При письме мы всегда пишем от имени внеположности письма и против внеположности закона — и всегда закон извлекает поддержку из того, что пишется.

Притягательность (чистой) внеположности — того «там», куда, поскольку внешнее «предшествует» любому внутреннему, письмо себя не вкладывает на манер некоего духовного или идеального присутствия, вписывая затем себя и оставляя по себе некий след, след или осадочное отложение, которое позволило бы его выследить, то есть его восстановить — исходя из этой метки как нехватки — в его идеальном присутствии или его идеальности, его полноте, целостности его присутствия.

Письмо следит, но не оставляет следов, дозволяя поднятие — начиная с какого-то остатка или знака — лишь до самого себя как (чистой) внеположности и в таковом качестве никогда не данного или же становясь или собираясь в рамках отношения унификации с неким присутствием (доступным зрению, слуху), или всей совокупностью присутствия, или Единственным, присутствующим-отсутствующим.

Когда мы начинаем писать, мы не начинаем или же не пишем: писать не сочетаемо с началом.
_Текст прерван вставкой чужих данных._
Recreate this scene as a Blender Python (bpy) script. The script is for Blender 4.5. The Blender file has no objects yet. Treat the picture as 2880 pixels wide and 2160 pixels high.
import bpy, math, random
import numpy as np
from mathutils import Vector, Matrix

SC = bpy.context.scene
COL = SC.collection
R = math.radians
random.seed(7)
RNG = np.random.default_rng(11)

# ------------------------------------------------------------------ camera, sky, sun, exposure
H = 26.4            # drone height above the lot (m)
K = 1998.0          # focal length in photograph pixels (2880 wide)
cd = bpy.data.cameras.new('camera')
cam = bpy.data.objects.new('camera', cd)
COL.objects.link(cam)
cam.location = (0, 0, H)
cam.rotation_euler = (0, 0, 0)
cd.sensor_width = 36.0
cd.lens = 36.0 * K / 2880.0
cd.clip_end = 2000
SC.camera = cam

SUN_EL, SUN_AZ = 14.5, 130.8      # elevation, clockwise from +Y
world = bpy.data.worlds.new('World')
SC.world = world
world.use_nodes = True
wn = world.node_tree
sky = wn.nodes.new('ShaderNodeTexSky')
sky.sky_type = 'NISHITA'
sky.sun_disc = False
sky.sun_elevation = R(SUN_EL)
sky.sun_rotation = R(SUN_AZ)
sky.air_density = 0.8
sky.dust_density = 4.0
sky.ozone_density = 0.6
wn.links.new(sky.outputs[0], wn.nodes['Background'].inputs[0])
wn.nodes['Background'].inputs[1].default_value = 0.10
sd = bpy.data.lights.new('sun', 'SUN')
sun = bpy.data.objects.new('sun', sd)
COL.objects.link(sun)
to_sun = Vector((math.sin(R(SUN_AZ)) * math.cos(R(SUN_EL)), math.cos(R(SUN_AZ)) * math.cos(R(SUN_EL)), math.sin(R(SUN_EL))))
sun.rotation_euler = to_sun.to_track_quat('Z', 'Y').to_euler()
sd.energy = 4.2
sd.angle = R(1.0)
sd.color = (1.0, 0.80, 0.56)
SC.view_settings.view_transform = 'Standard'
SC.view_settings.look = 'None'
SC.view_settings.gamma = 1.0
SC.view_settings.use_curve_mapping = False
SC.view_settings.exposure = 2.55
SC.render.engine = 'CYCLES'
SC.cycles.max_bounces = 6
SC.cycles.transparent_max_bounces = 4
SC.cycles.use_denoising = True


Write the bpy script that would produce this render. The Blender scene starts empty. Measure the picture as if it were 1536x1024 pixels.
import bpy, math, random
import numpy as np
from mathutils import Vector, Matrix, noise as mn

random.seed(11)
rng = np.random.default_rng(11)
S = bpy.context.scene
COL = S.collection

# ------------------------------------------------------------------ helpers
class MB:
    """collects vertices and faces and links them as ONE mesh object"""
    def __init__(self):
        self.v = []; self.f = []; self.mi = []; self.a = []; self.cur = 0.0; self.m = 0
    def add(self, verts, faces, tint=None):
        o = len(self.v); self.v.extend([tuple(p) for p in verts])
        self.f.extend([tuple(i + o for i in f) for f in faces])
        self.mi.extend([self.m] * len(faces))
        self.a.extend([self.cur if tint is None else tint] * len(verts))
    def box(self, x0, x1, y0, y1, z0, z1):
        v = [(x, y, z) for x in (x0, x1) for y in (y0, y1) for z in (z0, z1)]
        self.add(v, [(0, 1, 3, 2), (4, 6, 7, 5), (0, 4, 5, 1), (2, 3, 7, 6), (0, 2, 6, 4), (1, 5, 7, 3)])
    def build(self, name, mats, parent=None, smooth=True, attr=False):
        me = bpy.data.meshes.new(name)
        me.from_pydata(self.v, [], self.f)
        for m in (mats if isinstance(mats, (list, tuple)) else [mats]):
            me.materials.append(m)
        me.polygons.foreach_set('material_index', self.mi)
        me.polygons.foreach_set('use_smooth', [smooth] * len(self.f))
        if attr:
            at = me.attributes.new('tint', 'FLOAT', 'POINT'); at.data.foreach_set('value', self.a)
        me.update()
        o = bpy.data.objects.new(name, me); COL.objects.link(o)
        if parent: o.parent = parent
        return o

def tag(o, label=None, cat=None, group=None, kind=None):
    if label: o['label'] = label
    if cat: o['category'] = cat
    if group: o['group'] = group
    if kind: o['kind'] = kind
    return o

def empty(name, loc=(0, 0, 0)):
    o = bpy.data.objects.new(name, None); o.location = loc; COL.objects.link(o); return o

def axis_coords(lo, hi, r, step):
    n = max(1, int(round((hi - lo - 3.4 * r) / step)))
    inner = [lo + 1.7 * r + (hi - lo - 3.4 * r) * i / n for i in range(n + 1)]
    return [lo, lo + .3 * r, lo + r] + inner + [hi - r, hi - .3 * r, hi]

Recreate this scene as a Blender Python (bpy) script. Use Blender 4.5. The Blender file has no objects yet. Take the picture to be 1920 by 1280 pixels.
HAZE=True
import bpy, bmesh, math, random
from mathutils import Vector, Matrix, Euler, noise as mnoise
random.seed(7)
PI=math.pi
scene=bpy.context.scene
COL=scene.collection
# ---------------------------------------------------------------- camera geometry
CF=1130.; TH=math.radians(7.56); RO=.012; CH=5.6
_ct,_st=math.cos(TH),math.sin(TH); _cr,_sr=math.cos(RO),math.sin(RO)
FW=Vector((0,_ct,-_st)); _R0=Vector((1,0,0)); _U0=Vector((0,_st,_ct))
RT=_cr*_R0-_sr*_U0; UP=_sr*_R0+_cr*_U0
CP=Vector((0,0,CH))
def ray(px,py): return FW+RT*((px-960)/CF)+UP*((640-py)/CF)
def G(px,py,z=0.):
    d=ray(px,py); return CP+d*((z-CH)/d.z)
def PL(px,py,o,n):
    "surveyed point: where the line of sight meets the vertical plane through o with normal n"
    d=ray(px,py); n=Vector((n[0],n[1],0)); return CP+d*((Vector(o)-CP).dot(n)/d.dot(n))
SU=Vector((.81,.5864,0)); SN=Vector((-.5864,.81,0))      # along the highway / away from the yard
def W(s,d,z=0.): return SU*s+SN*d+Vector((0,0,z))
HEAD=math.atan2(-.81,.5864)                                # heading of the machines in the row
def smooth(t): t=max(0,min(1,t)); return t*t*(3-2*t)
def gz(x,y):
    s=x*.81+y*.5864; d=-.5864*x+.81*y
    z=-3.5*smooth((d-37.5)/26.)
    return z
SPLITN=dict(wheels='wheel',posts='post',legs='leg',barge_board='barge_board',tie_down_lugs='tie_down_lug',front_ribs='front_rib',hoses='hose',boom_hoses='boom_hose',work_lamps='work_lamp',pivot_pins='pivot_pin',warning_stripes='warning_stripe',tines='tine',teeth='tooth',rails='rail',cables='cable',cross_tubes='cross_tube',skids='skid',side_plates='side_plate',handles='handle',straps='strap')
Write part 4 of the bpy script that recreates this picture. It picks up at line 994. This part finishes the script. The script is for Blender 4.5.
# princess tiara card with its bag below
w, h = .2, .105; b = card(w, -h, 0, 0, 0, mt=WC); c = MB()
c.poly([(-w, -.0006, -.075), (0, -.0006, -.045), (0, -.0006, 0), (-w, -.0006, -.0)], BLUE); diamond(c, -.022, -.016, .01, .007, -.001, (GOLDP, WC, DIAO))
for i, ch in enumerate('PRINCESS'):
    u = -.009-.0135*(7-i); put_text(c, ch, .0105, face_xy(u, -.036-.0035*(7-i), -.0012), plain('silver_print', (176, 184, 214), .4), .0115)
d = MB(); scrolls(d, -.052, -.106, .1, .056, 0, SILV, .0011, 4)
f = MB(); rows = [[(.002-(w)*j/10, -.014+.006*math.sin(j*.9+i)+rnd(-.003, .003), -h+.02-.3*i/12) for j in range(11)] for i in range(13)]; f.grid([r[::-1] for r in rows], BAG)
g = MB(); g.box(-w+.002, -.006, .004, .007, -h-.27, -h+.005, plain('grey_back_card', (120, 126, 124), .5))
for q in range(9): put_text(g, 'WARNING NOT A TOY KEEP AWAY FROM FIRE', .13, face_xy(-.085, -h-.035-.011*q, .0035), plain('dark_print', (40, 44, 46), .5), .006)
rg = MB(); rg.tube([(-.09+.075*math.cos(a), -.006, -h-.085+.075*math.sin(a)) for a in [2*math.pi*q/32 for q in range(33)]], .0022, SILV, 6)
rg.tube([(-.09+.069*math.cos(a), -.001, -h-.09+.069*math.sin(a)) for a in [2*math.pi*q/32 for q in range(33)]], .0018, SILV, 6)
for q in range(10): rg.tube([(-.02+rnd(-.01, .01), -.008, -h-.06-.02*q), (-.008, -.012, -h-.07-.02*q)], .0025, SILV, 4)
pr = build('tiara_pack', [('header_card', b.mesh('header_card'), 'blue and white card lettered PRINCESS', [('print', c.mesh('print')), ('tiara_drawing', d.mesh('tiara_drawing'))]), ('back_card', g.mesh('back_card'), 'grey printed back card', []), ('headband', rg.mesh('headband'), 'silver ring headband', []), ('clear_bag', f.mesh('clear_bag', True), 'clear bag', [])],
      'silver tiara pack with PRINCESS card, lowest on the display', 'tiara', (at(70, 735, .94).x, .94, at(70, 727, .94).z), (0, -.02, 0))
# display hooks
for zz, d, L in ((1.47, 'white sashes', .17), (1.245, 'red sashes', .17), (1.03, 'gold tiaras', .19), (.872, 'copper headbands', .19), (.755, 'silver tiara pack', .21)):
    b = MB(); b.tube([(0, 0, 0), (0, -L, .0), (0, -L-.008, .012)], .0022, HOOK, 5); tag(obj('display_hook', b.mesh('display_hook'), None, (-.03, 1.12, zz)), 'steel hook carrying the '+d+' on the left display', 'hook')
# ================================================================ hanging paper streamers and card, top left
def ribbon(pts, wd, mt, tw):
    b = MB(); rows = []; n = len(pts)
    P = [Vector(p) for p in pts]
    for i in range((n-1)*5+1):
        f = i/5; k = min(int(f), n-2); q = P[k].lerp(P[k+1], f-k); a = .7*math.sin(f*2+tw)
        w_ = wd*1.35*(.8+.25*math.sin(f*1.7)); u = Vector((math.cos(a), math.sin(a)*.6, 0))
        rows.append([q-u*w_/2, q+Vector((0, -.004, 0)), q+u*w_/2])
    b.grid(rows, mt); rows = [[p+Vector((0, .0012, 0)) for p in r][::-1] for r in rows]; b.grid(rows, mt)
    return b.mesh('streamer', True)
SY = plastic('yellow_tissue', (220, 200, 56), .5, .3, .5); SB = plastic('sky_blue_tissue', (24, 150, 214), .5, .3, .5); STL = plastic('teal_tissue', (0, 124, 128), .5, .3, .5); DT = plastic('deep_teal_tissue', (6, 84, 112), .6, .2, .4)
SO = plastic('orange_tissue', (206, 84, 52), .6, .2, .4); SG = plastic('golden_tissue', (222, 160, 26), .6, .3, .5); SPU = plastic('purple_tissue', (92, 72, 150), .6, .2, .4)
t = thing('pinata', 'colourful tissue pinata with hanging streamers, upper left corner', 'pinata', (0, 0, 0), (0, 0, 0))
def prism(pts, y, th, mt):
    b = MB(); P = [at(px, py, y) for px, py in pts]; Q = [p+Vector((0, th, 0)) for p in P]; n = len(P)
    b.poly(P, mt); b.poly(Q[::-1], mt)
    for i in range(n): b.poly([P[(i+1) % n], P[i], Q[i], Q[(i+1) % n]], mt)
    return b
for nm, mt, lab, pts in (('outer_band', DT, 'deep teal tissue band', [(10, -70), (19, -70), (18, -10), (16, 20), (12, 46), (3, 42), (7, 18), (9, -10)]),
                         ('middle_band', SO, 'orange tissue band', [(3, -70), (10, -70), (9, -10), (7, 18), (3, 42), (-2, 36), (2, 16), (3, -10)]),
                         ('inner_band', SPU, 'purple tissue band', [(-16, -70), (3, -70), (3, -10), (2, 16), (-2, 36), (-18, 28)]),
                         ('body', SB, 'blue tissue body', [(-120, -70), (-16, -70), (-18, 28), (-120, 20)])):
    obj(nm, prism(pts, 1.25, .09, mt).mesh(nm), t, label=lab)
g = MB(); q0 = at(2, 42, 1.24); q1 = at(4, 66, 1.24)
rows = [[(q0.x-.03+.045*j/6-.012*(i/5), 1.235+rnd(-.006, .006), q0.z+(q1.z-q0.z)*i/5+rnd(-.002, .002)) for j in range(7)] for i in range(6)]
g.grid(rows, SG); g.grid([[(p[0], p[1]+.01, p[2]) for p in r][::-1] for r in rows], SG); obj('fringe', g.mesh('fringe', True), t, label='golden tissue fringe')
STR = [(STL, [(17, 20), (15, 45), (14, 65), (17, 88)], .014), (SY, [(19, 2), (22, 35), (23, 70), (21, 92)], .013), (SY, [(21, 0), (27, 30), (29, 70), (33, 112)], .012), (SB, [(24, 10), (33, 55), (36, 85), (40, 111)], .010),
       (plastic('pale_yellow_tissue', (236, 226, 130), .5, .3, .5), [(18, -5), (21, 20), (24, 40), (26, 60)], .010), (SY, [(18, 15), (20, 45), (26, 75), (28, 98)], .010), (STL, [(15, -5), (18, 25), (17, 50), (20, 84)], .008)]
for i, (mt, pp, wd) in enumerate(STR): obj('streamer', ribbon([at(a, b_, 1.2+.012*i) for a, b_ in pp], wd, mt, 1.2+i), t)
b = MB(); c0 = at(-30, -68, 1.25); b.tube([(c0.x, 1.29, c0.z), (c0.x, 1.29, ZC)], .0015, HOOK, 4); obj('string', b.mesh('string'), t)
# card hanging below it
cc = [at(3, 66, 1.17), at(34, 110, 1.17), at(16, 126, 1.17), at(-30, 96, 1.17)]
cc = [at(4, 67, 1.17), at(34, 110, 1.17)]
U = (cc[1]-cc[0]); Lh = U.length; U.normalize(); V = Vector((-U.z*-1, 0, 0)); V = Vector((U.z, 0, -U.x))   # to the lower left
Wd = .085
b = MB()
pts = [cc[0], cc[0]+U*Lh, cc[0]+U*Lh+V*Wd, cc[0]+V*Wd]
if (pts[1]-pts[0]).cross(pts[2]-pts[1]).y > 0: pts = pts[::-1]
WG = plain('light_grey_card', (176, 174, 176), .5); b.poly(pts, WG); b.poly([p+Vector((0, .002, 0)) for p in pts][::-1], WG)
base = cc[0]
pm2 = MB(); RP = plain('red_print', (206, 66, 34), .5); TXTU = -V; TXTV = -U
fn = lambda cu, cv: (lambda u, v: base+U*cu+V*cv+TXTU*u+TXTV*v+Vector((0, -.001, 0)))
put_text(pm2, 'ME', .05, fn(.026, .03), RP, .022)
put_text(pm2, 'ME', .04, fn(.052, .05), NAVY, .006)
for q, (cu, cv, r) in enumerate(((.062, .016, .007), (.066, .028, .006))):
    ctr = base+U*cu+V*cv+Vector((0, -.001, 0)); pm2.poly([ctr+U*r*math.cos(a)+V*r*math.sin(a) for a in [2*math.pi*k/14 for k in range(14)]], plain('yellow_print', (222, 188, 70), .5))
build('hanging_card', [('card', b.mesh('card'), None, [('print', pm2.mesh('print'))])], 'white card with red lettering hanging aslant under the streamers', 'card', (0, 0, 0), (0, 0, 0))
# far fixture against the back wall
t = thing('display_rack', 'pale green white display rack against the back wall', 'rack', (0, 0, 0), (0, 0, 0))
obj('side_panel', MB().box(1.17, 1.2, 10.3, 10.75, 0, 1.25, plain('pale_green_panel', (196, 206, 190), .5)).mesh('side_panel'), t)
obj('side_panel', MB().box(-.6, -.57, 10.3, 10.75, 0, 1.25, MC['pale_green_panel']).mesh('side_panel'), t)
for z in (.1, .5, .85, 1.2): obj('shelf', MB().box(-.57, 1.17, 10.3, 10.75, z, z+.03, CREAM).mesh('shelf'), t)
10. — Посредством книги обеспокоенность писать — энергия — пытается упокоиться под покровительством произведения (ergon), но отсутствие произведения всегда призывает ее прежде всего ответить на обходной маневр извне — там, где утверждающееся не находит более себе меры в отношении единства.

У нас нет никакой «идеи» отсутствия произведения — ни, разумеется, как присутствия, ни как разрушения того, что оному отсутствию мешало бы, — хотя бы и под лозунгом отсутствия. Уничтожить произведение, какового на самом деле нет, уничтожить, по крайней мере, утверждение произведения и грезу о нем, уничтожить неразрушимое, ничего не уничтожать, чтобы не навязалась совершенно не уместная здесь идея, что было бы достаточно уничтожить. Отрицание не может более быть на высоте положения там, где имело место утверждающее произведение утверждение. И ни в каком случае отрицание не сумеет вывести к отсутствию произведения.